Linkage Global Inc. entered into a $100.0 million Equity Purchase Facility Agreement with an institutional investor, allowing it to sell newly issued Class A ordinary shares over time in a private placement at prices based on market value. The company plans to use any net proceeds for working capital and general corporate purposes.
The agreement runs for up to roughly two years, but can end earlier if the full $100.0 million is drawn, if there is a material multi‑quarter financial restatement, or under certain registration and termination conditions.
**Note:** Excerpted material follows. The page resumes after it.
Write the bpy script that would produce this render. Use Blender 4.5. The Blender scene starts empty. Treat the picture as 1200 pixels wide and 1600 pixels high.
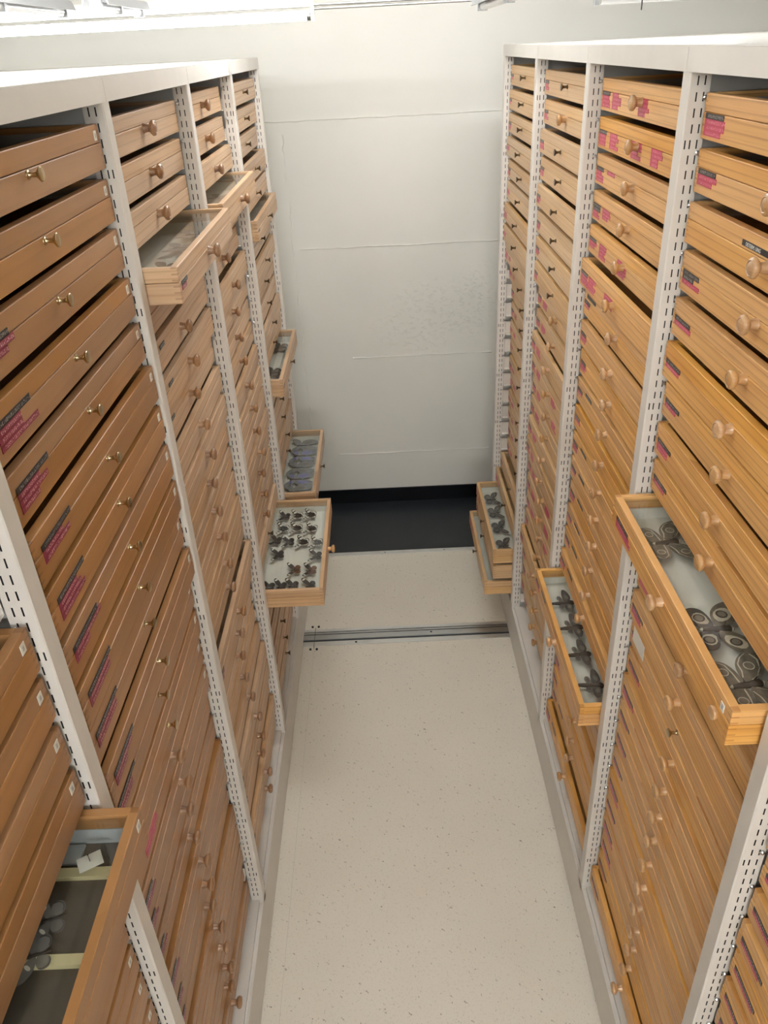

Linkage Global also signed a Registration Rights Agreement and must file a Form F-1 registration statement within 40 days and seek shareholder approval to authorize issuing all shares required under the facility.
Schedule 13G filing highlights for Linkage Global Inc. (LGCB):
- Reporting person: Shubiao Shi, a citizen of the People’s Republic of China.
- Event date: 06 June 2025; filing signed 07 July 2025.
- Security class: Class A Ordinary Shares, par value US $0.0025 per share (CUSIP G5500B128).
- Ownership disclosed: 1,000,000 shares held solely with both voting and dispositive power.
- Percent of class: 15.2 % of the 6,580,022 Class A shares outstanding as of 09 June 2025.
- Filing status: Schedule 13G indicates a passive investment; the certifying language states the shares were not acquired to change or influence issuer control.
- Addresses: Issuer HQ in Tokyo, Japan; reporting person’s business address in the British Virgin Islands.
Holding 15 % of the float positions Shubiao Shi as a significant beneficial owner, requiring public disclosure once the 5 % threshold was crossed. No additional transactions, purchase prices, or strategic intentions are provided beyond the ownership certification typical for a 13G.